EXERCISE – Extract the first line of the entries below and every line after it up to the one containing "return m, nt, b", both kept. Pictures are excluded.

RECORDS FOR THE TASK –
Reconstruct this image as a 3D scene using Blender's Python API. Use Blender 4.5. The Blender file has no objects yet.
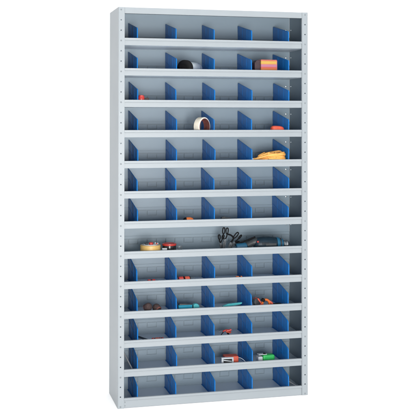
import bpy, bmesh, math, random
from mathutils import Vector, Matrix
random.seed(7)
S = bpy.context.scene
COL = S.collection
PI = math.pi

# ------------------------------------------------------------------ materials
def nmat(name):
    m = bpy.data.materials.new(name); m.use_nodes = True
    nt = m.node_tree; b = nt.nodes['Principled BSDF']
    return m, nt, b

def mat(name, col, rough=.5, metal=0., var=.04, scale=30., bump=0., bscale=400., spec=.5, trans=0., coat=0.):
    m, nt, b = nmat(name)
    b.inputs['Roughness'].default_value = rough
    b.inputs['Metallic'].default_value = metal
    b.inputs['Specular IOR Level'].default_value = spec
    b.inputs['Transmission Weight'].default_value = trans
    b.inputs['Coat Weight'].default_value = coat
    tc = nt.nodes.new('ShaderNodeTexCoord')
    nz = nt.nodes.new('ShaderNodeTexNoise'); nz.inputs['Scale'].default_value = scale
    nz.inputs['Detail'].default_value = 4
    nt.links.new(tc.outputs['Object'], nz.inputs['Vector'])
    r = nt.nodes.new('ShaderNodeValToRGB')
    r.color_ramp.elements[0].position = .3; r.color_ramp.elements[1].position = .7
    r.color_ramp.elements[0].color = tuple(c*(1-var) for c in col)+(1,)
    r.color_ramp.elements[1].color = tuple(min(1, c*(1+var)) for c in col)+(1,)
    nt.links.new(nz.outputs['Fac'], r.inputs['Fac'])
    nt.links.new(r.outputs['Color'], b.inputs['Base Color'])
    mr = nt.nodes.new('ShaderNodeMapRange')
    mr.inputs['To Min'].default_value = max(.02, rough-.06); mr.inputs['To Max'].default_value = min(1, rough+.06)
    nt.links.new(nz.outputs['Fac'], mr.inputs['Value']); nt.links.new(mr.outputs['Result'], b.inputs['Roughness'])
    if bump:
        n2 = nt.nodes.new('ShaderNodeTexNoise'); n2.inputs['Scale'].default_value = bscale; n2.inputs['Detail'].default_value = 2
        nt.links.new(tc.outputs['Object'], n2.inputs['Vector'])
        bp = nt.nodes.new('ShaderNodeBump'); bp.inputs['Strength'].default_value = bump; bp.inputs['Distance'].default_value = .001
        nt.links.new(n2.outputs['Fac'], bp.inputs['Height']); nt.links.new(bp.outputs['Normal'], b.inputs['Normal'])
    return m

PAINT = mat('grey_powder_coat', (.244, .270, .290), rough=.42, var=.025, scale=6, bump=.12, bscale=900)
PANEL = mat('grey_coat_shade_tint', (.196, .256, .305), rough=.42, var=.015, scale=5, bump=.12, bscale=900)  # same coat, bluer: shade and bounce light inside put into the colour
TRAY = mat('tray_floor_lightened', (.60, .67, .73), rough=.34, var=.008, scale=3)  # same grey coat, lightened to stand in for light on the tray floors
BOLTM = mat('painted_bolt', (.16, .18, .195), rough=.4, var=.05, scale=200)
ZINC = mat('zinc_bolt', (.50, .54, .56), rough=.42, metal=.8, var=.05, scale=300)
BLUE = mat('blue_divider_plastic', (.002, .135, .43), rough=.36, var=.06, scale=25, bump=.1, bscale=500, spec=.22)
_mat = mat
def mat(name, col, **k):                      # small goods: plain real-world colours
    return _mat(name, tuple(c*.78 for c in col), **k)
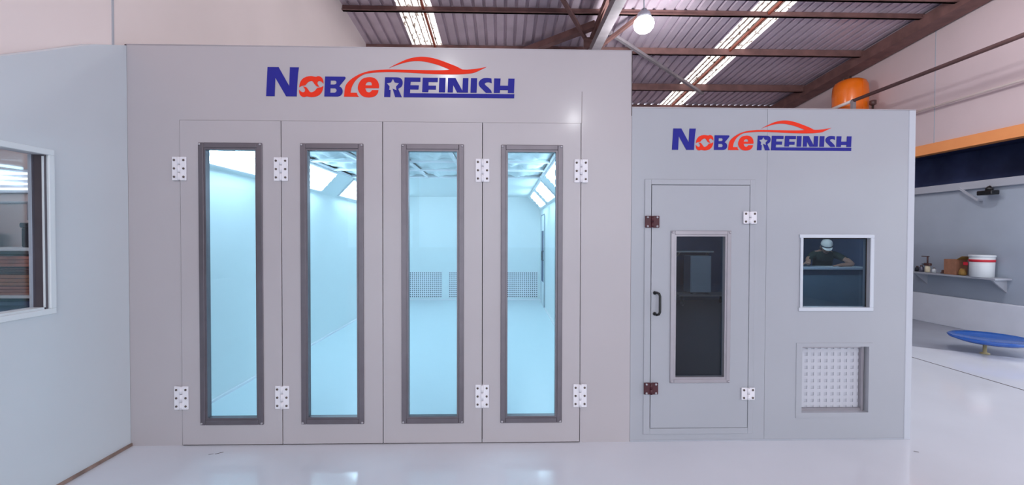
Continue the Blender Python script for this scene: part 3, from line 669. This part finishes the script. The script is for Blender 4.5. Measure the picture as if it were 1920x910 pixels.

EXERCISE RESPONSE –
Reconstruct this image as a 3D scene using Blender's Python API. Use Blender 4.5. The Blender file has no objects yet.
import bpy, bmesh, math, random
from mathutils import Vector, Matrix
random.seed(7)
S = bpy.context.scene
COL = S.collection
PI = math.pi

# ------------------------------------------------------------------ materials
def nmat(name):
    m = bpy.data.materials.new(name); m.use_nodes = True
    nt = m.node_tree; b = nt.nodes['Principled BSDF']
    return m, nt, b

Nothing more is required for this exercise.